You can, of course, overdo it and put out too much stuff, but that’s a topic for a later post. Likewise, if there are littles about, the breakable stuff has to sit out of reach. My preference for sturdy found objects, like vintage typewriters and telephones, as well as old silver plate, partly reflects my love for those things and partly their proven indestructibility in the hands of toddlers.

But beyond that, the sky’s the limit when you strive to make a home personal. There is no right or wrong way to do it. There’s only your way.

How liberating is that?

Previous Posts in The Catholic Home series:

15 thoughts on “Let’s Get Personal: Making Your Catholic Home “Your” Catholic Home

  1. Jane Kilmartin says:

    This is just what I needed. Feeling overwhelmed at the moment and I connected with theses ideas to ring some balance back to temporary caous! Thanks again Emily, beautiful and peaceful!

  2. fairweatherpaddler says:

    Love it.

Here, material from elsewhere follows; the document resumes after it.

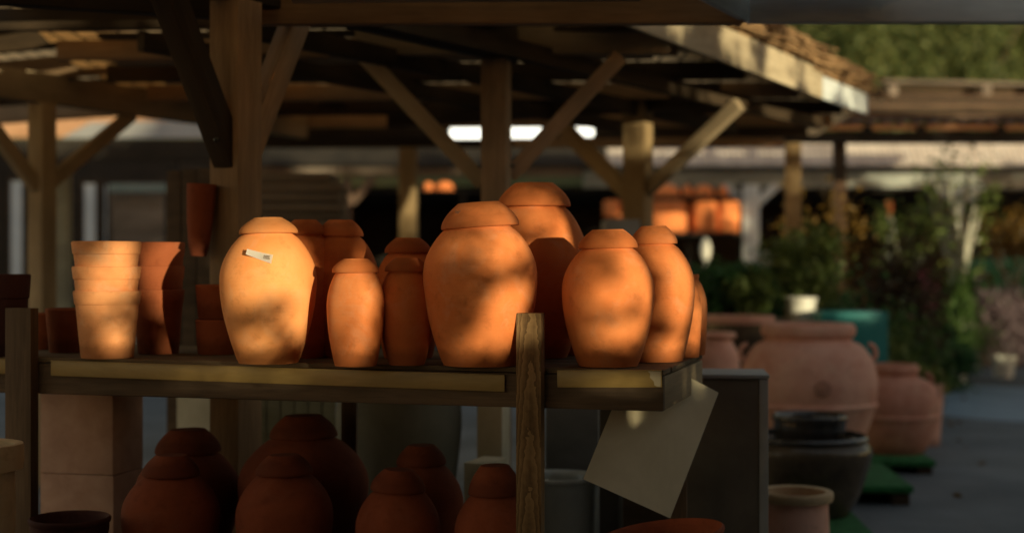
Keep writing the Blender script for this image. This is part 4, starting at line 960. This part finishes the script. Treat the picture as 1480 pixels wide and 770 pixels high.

We are nearly finished building and I have to fight the temptation to run out and fill the place with knick knacks. We want to do it slowly so that each piece means something to us and helps keep us focused on what’s important for our little family. Being broke certainly helps that bit. 😉
    I started doing it with Christmas. What little traditions for us to build as a family together. And the decorations, to pick them up slowly. Ones that focus on what Christmas is about.

  3. GR says:

    Clean? Yes. Sterile? Yes. Catholic? No. Other than a crucifix tossed on a shelf I fail to see how this constitutes Catholic. Hopefully your “boyfriend ” will make you an honest woman and then you can speak as someone who actually has the experience of home and family.

    • Ellen says:

      Not every Catholic in the universe is a wife and mother and I fail to see how people who aren’t married and/or have children are any less able to speak about having a home than people who do. We all try our best (well, most of us, it would seem) to work with the circumstances and gifts the Lord has given us. Perhaps you are struggling with keeping order in your own home? No need to go shouting others down in light of your own problems, maybe you could just – as suggested – take from this article (and series) what suits you at this particular point in your life. You never know – you may find it actually helps you.

  4. Rosemary says:

    Excuse me while I drool over your linen closet. 🙂 I bought a small house with an extremely small linen closet, which now that I think about it, I’m not really using it to its full advantage. I’ve been in my house for 6 years now, and very little has been rearranged since then. It’s time to do that so I can take full advantage of my limited space. I’m loving this series!

  5. Lauren says:

    I have been enjoying this series so much! Please continue as this has been encouraging me a lot, especially as my house can seem so chaotic with five children 7 and under. Thank you for your lovely words!

  6. Veronica says:

    Emily I have just discovered you and am reading you and listening to you (podcasts) everywhere I can find you! Thank you so much for sharing your wit, wisdom, and beauty with the world. You reflect Christ so clearly.
    Your Catholic Home series is the most refreshing and well-articulated manifesto on the Catholic home that I have ever read. Thank you, thank you, thank you!

  7. Mary says:

    Thank you for your blog. I’ve not seen many Catholic women bloggers referring to the concept and theology of a Domestic Church. I normally read blogs on this subject by our sisters of other faiths. It is refreshing to read about this subject from a Catholic perspective. Your home is lovely, orderly, restful, relaxing. Bravo!